I have seen it once with bud/miller/coors vs Guinness. As you would expect the big three are pale yellow and Guinness is this beautiful pale-ish red color (all at 430).
I'm not sure what it is that you are describing but Bud and Guiness are actually pretty similar in color if you adjust the paths so that the absorption at 430 nm is about the same. As I said in an earlier post a couple of feet of Bud and a mm or so if Guiness would look pretty similar. I've put a graph of the normalized absorption spectra of Guiness, Bud, Tsing Tao and Lindeman's Kriek below. The blue curve is the average normalized spectrum of an ensemble of 99 beers. As you can see the three 'normal' beers have spectra quite close to the average spectrum. The Kriek does not.
The amount of deviation from the average spectrum can be quantified. This is the basis for the Augmented SRM method. Instead of just saying that Bud has an SRM of 2.40 you also add the Spectrum Deviation Coefficients (SDC): -0.911, + 0.19 and -0.04. That's a complete (if not 100% accurate) spec for the color of Bud. Guiness has an SRM of 51.88 but its SDCs are 0.551 -0.153 and 0.054. Lindemans Kriek has SRM 15.27 with SDCs +1.784, 0.788 and -0.074. Thus the color characteristics, expressed in terms of the difference from the color characteristics of an average beer, are small except in the case of fruit beers. A typical all malt beer has a first SDC of about -0.6. Thus Bud and Tsing Tao are typical but Guiness, with it's first SDC of + 0.55 is more Kriek like than Tsing Tao and Bud.
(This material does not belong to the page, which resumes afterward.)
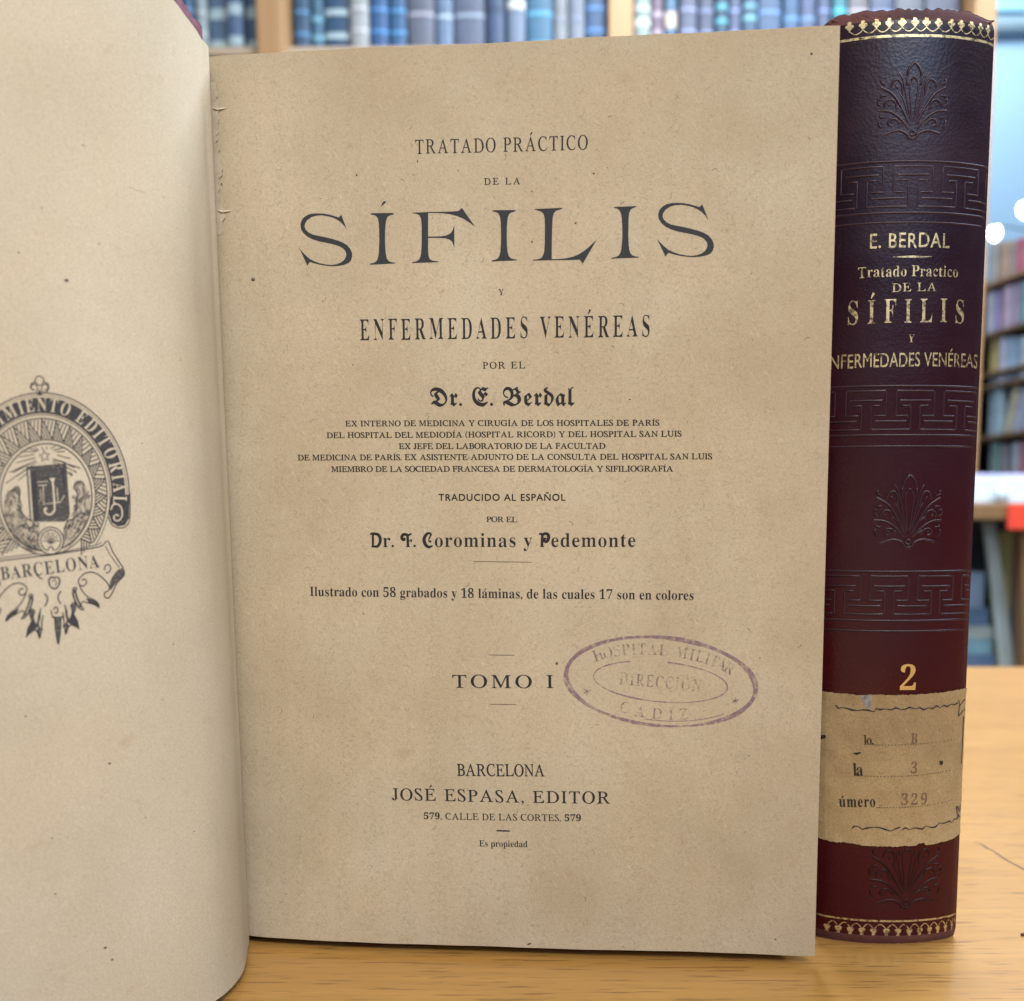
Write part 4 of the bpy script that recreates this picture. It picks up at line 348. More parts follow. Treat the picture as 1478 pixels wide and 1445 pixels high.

If you had a normal malt beer at 15.27 SRM (same as Lindeman's Kriek) but with first SDC of around - 0.6 it's obviously going to look quite different from Kriek with a first SDC of +1.78. OTOH any other beer with an SRM of 15.27 with first SDC near -0.7 (all malt beers) is going to look pretty similar with the actual distance in color space depending on the path, the full set of SDC's, the chosen color space, the illuminant and the 'observer' (one of 2 promulgated by the CIE).
I need to read up on Tristimulus more but most the texts I have found are either "who really cares" or its just way over my head. I feel like accurate color assessment is one of those "arts" in brewing where science leaves us lacking.
Commercial brewers care about it a great deal because, especially in the case of beers like Bud, the very light color is hard to get and is very much a part of the brand. Were the color perceptibly different from batch to batch consumers would notice. Craft brewers don't seem to care so much. Most home brewers don't but some, i.e. those with a geeky bent, find it a fascinating subject.
It is true that to understand what Tristimulus tells you you need to know more about color than what your kindergarten teacher taught you about color wheels and it is also true that the math can get pretty hairy.
The science is thus there but it is not fully appreciated. I proposed the Augmented SRM method to ASBC as it gives full color information about a beer under any viewing conditions and requires math
very similar to the math required by the tristimulus method. A guy who was present when the committe considered it told me that no there understood what was involved. These things take time.